[Stored items from a collection]
________________________________________
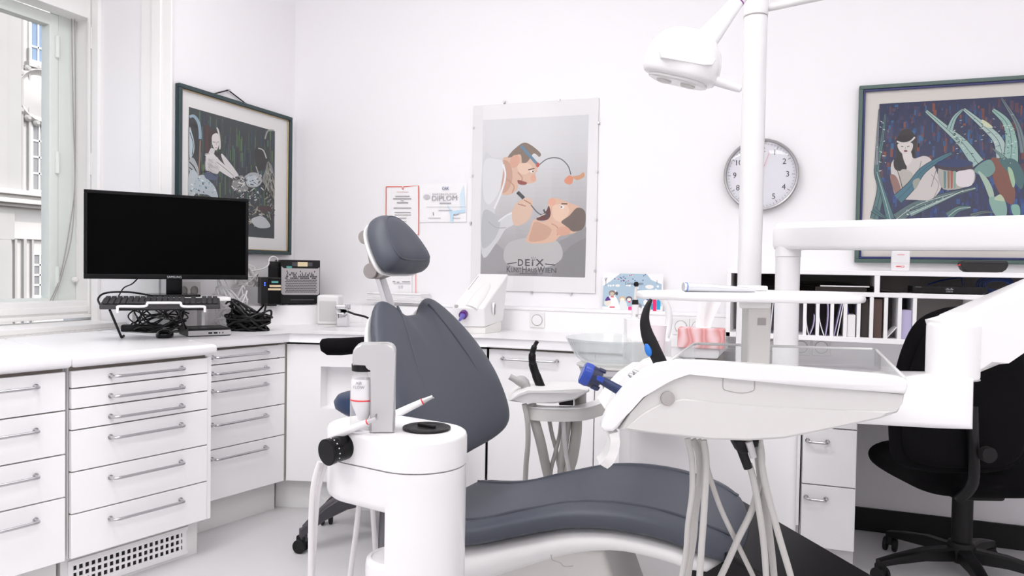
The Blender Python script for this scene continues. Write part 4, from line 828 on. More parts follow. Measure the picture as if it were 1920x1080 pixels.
G.blob([(240, 380), (300, 370), (340, 440), (350, 530), (240, 530)], '#efeeee'); G.ell(272, 338, 36, 30, '#8d8078'); G.ell(320, 342, 14, 20, '#5a5a60'); G.ell(270, 345, 22, 18, '#c9bba9'); G.rect(255, 372, 290, 384, '#d23b4c'); G.rect(245, 482, 300, 494, '#d23b4c'); G.rect(250, 515, 312, 538, '#5f98b8')
G.ell(222, 440, 36, 36, '#e3dccd'); G.blob([(196, 420), (225, 375), (256, 410), (240, 416)], '#5c3a86')
G.ell(380, 400, 38, 32, '#cbb9a4'); G.ell(380, 408, 24, 20, '#f0e6da'); G.blob([(355, 430), (420, 430), (430, 530), (360, 530)], '#dfe3e2'); G.ell(452, 400, 34, 28, '#6d6468'); G.ell(452, 408, 22, 18, '#eee3d6'); G.rect(443, 482, 482, 540, '#e2508c'); G.ell(455, 432, 12, 8, '#d8367c')
G.ell(560, 480, 28, 34, '#8a8e94'); G.rect(545, 490, 576, 530, '#e5e5e0'); G.ell(630, 440, 26, 32, '#f0efee'); G.blob([(636, 410), (650, 372), (660, 412)], '#4d4390'); G.rect(640, 480, 684, 520, '#c9c2a0'); G.rect(705, 404, 742, 548, '#e0316f'); G.rect(712, 392, 745, 404, '#d8b46a'); G.poly([(745, 430), (760, 395), (785, 400), (783, 515), (745, 515)], '#3a9cc9'); G.rect(684, 452, 705, 515, '#3a9cc9')
G.line([(205, 260), (205, 172)], 4, '#77777a', 0); G.line([(205, 215), (192, 180)], 4, '#77777a', 0); G.line([(205, 205), (220, 172)], 4, '#77777a', 0); G.line([(750, 240), (750, 200)], 4, '#77777a', 0)
G.build('print', t)
wall_text('Cosmos Event', 1172, 1206.5, 531.6, .022, mat('blue_ink', (.07, .09, .14), .6), t, 3.7143)
# pink tissue box with its tissue
tb = on(1270, 657, 2, BZ); tb = at(1270, 640, 3.12); tb.z = BZ; FTb = lookframe(tb, -.30)
t = thing('tissue_box', 'pink marbled tissue box on the back worktop', 'tissue box', tb + FTb[1] * .1)
PK = mat('pink_marble_print', (.66, .33, .36), .5); nt = PK.node_tree
tc = nt.nodes.new('ShaderNodeTexCoord'); wv = nt.nodes.new('ShaderNodeTexWave'); wv.inputs['Scale'].default_value = 5; wv.inputs['Distortion'].default_value = 9; wv.inputs['Detail'].default_value = 2
rp = nt.nodes.new('ShaderNodeValToRGB'); rp.color_ramp.elements[0].color = (*lin('#e2a6a9'), 1); rp.color_ramp.elements[1].color = (*lin('#efcdd0'), 1); e_ = rp.color_ramp.elements.new(.12); e_.color = (*lin('#d58c86'), 1)
nt.links.new(tc.outputs['Object'], wv.inputs[0]); nt.links.new(wv.outputs[0], rp.inputs[0]); nt.links.new(rp.outputs[0], nt.nodes['Principled BSDF'].inputs['Base Color'])
MB().fbox(FTb, 0, .19, 0, .11, 0, .082, .005, 2).build('carton', PK, t)
MB().fbox(FTb, .05, .15, .04, .07, .0815, .0828).build('slot_film', WPL, t)
tg = FTb[0] + FTb[1] * .10 + FTb[2] * .055 + UP * .080
MB().sheet([[tg + FTb[1] * ((k / 10 - .5) * (.06 + .035 * j / 8) + .035 * (j / 8) ** 1.5) + FTb[2] * (.010 * math.sin(k * .9 + j * .25) * (.35 + j / 8)) + UP * (.135 * j / 8 - .012 * abs(k / 10 - .5) * j / 8) for k in range(11)] for j in range(9)]).build('tissue', PAPER, t, ang=180)

# ================================================================ SHELF UNIT ON THE RIGHT AND ITS CONTENTS
SX0, SX1, SY = -.293, 2.1, 3.52
zT1, zT0, zM1, zM0, zL1, zL0 = 1.184, 1.164, 1.092, 1.072, .897, .875
t = thing('shelf_unit', 'long white wall shelf unit with upright dividers above the desk', 'shelf', (.9, WY, zL0))
for a_, b_, n_ in ((zT0, zT1, 'top_board'), (zM0, zM1, 'middle_board'), (zL0, zL1, 'bottom_board')): MB().box(SX0 if n_ != 'bottom_board' else SX0, SX1, SY, WY - .002, a_, b_, .0015, 1).build(n_, CAB, t)
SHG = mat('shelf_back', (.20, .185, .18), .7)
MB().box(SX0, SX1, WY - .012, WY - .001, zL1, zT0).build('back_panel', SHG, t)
MB().box(SX0, SX0 + .018, SY, WY - .012, zL1 - .02, zT0).build('side_panel', CAB, t)
for px in (1644, 1960): x = on(px, 530, 1, SY).x; MB().box(x - .008, x + .012, SY + .002, WY - .012, zM1, zT0).build('divider', CAB, t)
dvx = [on(px, 600, 1, SY).x for px in (1440, 1509, 1533, 1560, 1585, 1610, 1634, 1661, 1687, 1715, 1829)]
for x in dvx: MB().box(x - .007, x + .007, SY + .002, WY - .012, zL1, zM0).build('divider', CAB, t)
# folded sheets, envelopes and folders in the compartments
LIL = mat('lilac_paper', (.50, .47, .66), .8); BRN = mat('brown_folder', (.10, .06, .05), .7); DBR = mat('dark_folder', (.045, .035, .033), .7)
def sheet_in(px0, px1, z1, lean, label, m, curve=.0, th=.004):
    x0, x1 = on(px0, 600, 1, SY).x, on(px1, 600, 1, SY).x
    g = MB(); pts = [V((x0 + (x1 - x0) * (k / 8) + curve * math.sin(PI * k / 8), SY + .012, zL1 + .001 + (z1 - zL1) * k / 8)) for k in range(9)]
    g.ribbon([p + V((0, .07, 0)) for p in pts], (0, 1, 0), None, .13, th); o2 = g.build('paper_folder', m, loc=(x0, SY, zL1)); return tag(o2, label, 'folder')
sheet_in(1517, 1511, 1.000, 0, 'curled white leaflet left in the second open compartment of the shelf', PAPER, -.004); sheet_in(1519, 1527, .985, 0, 'lilac folded leaflet curving right in the second open compartment of the shelf', LIL, .006)
sheet_in(1546, 1537, 1.06, 0, 'white folded sheet bowed left in the third open compartment', PAPER, -.012); sheet_in(1549, 1551, 1.06, 0, 'lilac folded sheet bowed beside the white one in the third open compartment', LIL, .006)
sheet_in(1565, 1580, 1.065, 0, 'lilac folder leaning right in the fourth compartment', LIL, 0); sheet_in(1571, 1582, 1.05, 0, 'white sheet leaning right behind the lilac folder', PAPER, 0)
sheet_in(1603, 1587, 1.06, 0, 'violet bordered sheet leaning left in the fifth compartment', mat('violet_paper', (.16, .13, .34), .7), -.006)
def block_in(px0, px1, z1, label, m, name='card_box', y0=.01, y1=.16, lean=0):
    x0, x1 = on(px0, 600, 1, SY).x, on(px1, 600, 1, SY).x; o2 = MB().box(x0, x1, SY + y0, SY + y1, zL1, z1, .002, 1).build(name, m, loc=(x0, SY, zL1)); return tag(o2, label, 'folder' if name != 'card_box' else 'box')
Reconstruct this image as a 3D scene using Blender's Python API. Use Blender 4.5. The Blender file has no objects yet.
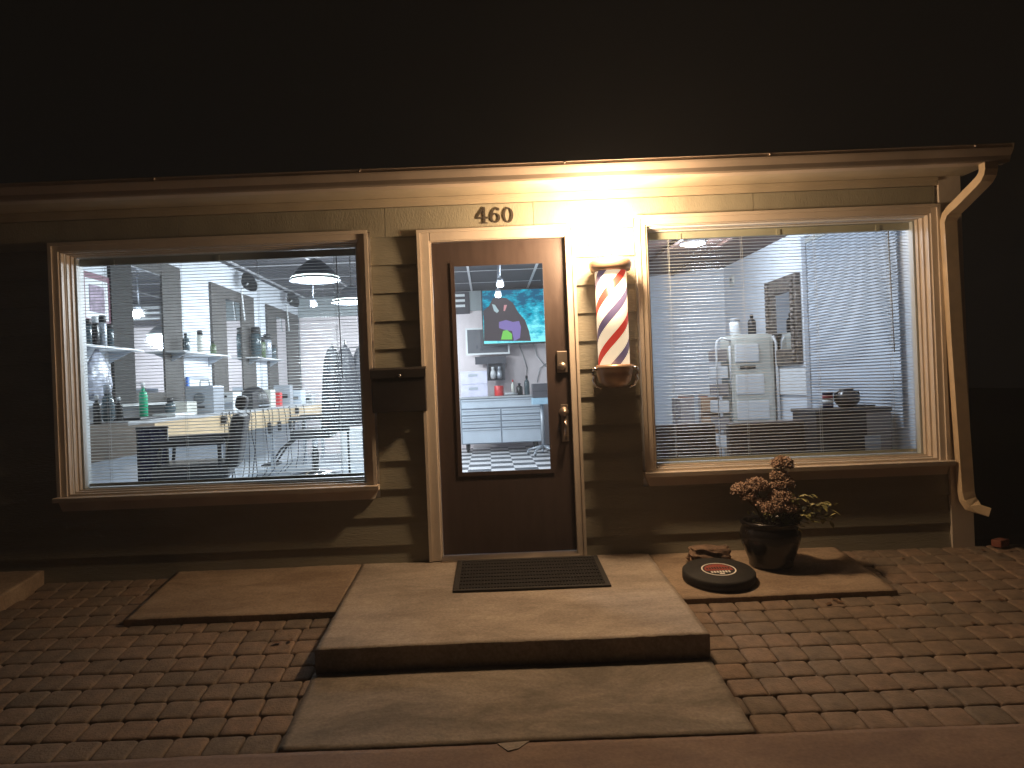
________________________________________
- EXERCISE AIM -
Repeat the material verbatim. Do not carry over any picture.

- FULL ANSWER -
The Blender Python script for this scene continues. Write part 4, from line 828 on. More parts follow. Measure the picture as if it were 1920x1080 pixels.
G.blob([(240, 380), (300, 370), (340, 440), (350, 530), (240, 530)], '#efeeee'); G.ell(272, 338, 36, 30, '#8d8078'); G.ell(320, 342, 14, 20, '#5a5a60'); G.ell(270, 345, 22, 18, '#c9bba9'); G.rect(255, 372, 290, 384, '#d23b4c'); G.rect(245, 482, 300, 494, '#d23b4c'); G.rect(250, 515, 312, 538, '#5f98b8')
G.ell(222, 440, 36, 36, '#e3dccd'); G.blob([(196, 420), (225, 375), (256, 410), (240, 416)], '#5c3a86')
G.ell(380, 400, 38, 32, '#cbb9a4'); G.ell(380, 408, 24, 20, '#f0e6da'); G.blob([(355, 430), (420, 430), (430, 530), (360, 530)], '#dfe3e2'); G.ell(452, 400, 34, 28, '#6d6468'); G.ell(452, 408, 22, 18, '#eee3d6'); G.rect(443, 482, 482, 540, '#e2508c'); G.ell(455, 432, 12, 8, '#d8367c')
G.ell(560, 480, 28, 34, '#8a8e94'); G.rect(545, 490, 576, 530, '#e5e5e0'); G.ell(630, 440, 26, 32, '#f0efee'); G.blob([(636, 410), (650, 372), (660, 412)], '#4d4390'); G.rect(640, 480, 684, 520, '#c9c2a0'); G.rect(705, 404, 742, 548, '#e0316f'); G.rect(712, 392, 745, 404, '#d8b46a'); G.poly([(745, 430), (760, 395), (785, 400), (783, 515), (745, 515)], '#3a9cc9'); G.rect(684, 452, 705, 515, '#3a9cc9')
G.line([(205, 260), (205, 172)], 4, '#77777a', 0); G.line([(205, 215), (192, 180)], 4, '#77777a', 0); G.line([(205, 205), (220, 172)], 4, '#77777a', 0); G.line([(750, 240), (750, 200)], 4, '#77777a', 0)
G.build('print', t)
wall_text('Cosmos Event', 1172, 1206.5, 531.6, .022, mat('blue_ink', (.07, .09, .14), .6), t, 3.7143)
# pink tissue box with its tissue
tb = on(1270, 657, 2, BZ); tb = at(1270, 640, 3.12); tb.z = BZ; FTb = lookframe(tb, -.30)
t = thing('tissue_box', 'pink marbled tissue box on the back worktop', 'tissue box', tb + FTb[1] * .1)
PK = mat('pink_marble_print', (.66, .33, .36), .5); nt = PK.node_tree
tc = nt.nodes.new('ShaderNodeTexCoord'); wv = nt.nodes.new('ShaderNodeTexWave'); wv.inputs['Scale'].default_value = 5; wv.inputs['Distortion'].default_value = 9; wv.inputs['Detail'].default_value = 2
rp = nt.nodes.new('ShaderNodeValToRGB'); rp.color_ramp.elements[0].color = (*lin('#e2a6a9'), 1); rp.color_ramp.elements[1].color = (*lin('#efcdd0'), 1); e_ = rp.color_ramp.elements.new(.12); e_.color = (*lin('#d58c86'), 1)
nt.links.new(tc.outputs['Object'], wv.inputs[0]); nt.links.new(wv.outputs[0], rp.inputs[0]); nt.links.new(rp.outputs[0], nt.nodes['Principled BSDF'].inputs['Base Color'])
MB().fbox(FTb, 0, .19, 0, .11, 0, .082, .005, 2).build('carton', PK, t)
MB().fbox(FTb, .05, .15, .04, .07, .0815, .0828).build('slot_film', WPL, t)
tg = FTb[0] + FTb[1] * .10 + FTb[2] * .055 + UP * .080
MB().sheet([[tg + FTb[1] * ((k / 10 - .5) * (.06 + .035 * j / 8) + .035 * (j / 8) ** 1.5) + FTb[2] * (.010 * math.sin(k * .9 + j * .25) * (.35 + j / 8)) + UP * (.135 * j / 8 - .012 * abs(k / 10 - .5) * j / 8) for k in range(11)] for j in range(9)]).build('tissue', PAPER, t, ang=180)

# ================================================================ SHELF UNIT ON THE RIGHT AND ITS CONTENTS
SX0, SX1, SY = -.293, 2.1, 3.52
zT1, zT0, zM1, zM0, zL1, zL0 = 1.184, 1.164, 1.092, 1.072, .897, .875
t = thing('shelf_unit', 'long white wall shelf unit with upright dividers above the desk', 'shelf', (.9, WY, zL0))
for a_, b_, n_ in ((zT0, zT1, 'top_board'), (zM0, zM1, 'middle_board'), (zL0, zL1, 'bottom_board')): MB().box(SX0 if n_ != 'bottom_board' else SX0, SX1, SY, WY - .002, a_, b_, .0015, 1).build(n_, CAB, t)
SHG = mat('shelf_back', (.20, .185, .18), .7)
MB().box(SX0, SX1, WY - .012, WY - .001, zL1, zT0).build('back_panel', SHG, t)
MB().box(SX0, SX0 + .018, SY, WY - .012, zL1 - .02, zT0).build('side_panel', CAB, t)
for px in (1644, 1960): x = on(px, 530, 1, SY).x; MB().box(x - .008, x + .012, SY + .002, WY - .012, zM1, zT0).build('divider', CAB, t)
dvx = [on(px, 600, 1, SY).x for px in (1440, 1509, 1533, 1560, 1585, 1610, 1634, 1661, 1687, 1715, 1829)]
for x in dvx: MB().box(x - .007, x + .007, SY + .002, WY - .012, zL1, zM0).build('divider', CAB, t)
# folded sheets, envelopes and folders in the compartments
LIL = mat('lilac_paper', (.50, .47, .66), .8); BRN = mat('brown_folder', (.10, .06, .05), .7); DBR = mat('dark_folder', (.045, .035, .033), .7)
def sheet_in(px0, px1, z1, lean, label, m, curve=.0, th=.004):
    x0, x1 = on(px0, 600, 1, SY).x, on(px1, 600, 1, SY).x
    g = MB(); pts = [V((x0 + (x1 - x0) * (k / 8) + curve * math.sin(PI * k / 8), SY + .012, zL1 + .001 + (z1 - zL1) * k / 8)) for k in range(9)]
    g.ribbon([p + V((0, .07, 0)) for p in pts], (0, 1, 0), None, .13, th); o2 = g.build('paper_folder', m, loc=(x0, SY, zL1)); return tag(o2, label, 'folder')
sheet_in(1517, 1511, 1.000, 0, 'curled white leaflet left in the second open compartment of the shelf', PAPER, -.004); sheet_in(1519, 1527, .985, 0, 'lilac folded leaflet curving right in the second open compartment of the shelf', LIL, .006)
sheet_in(1546, 1537, 1.06, 0, 'white folded sheet bowed left in the third open compartment', PAPER, -.012); sheet_in(1549, 1551, 1.06, 0, 'lilac folded sheet bowed beside the white one in the third open compartment', LIL, .006)
sheet_in(1565, 1580, 1.065, 0, 'lilac folder leaning right in the fourth compartment', LIL, 0); sheet_in(1571, 1582, 1.05, 0, 'white sheet leaning right behind the lilac folder', PAPER, 0)
sheet_in(1603, 1587, 1.06, 0, 'violet bordered sheet leaning left in the fifth compartment', mat('violet_paper', (.16, .13, .34), .7), -.006)
def block_in(px0, px1, z1, label, m, name='card_box', y0=.01, y1=.16, lean=0):
    x0, x1 = on(px0, 600, 1, SY).x, on(px1, 600, 1, SY).x; o2 = MB().box(x0, x1, SY + y0, SY + y1, zL1, z1, .002, 1).build(name, m, loc=(x0, SY, zL1)); return tag(o2, label, 'folder' if name != 'card_box' else 'box')
Reconstruct this image as a 3D scene using Blender's Python API. Use Blender 4.5. The Blender file has no objects yet.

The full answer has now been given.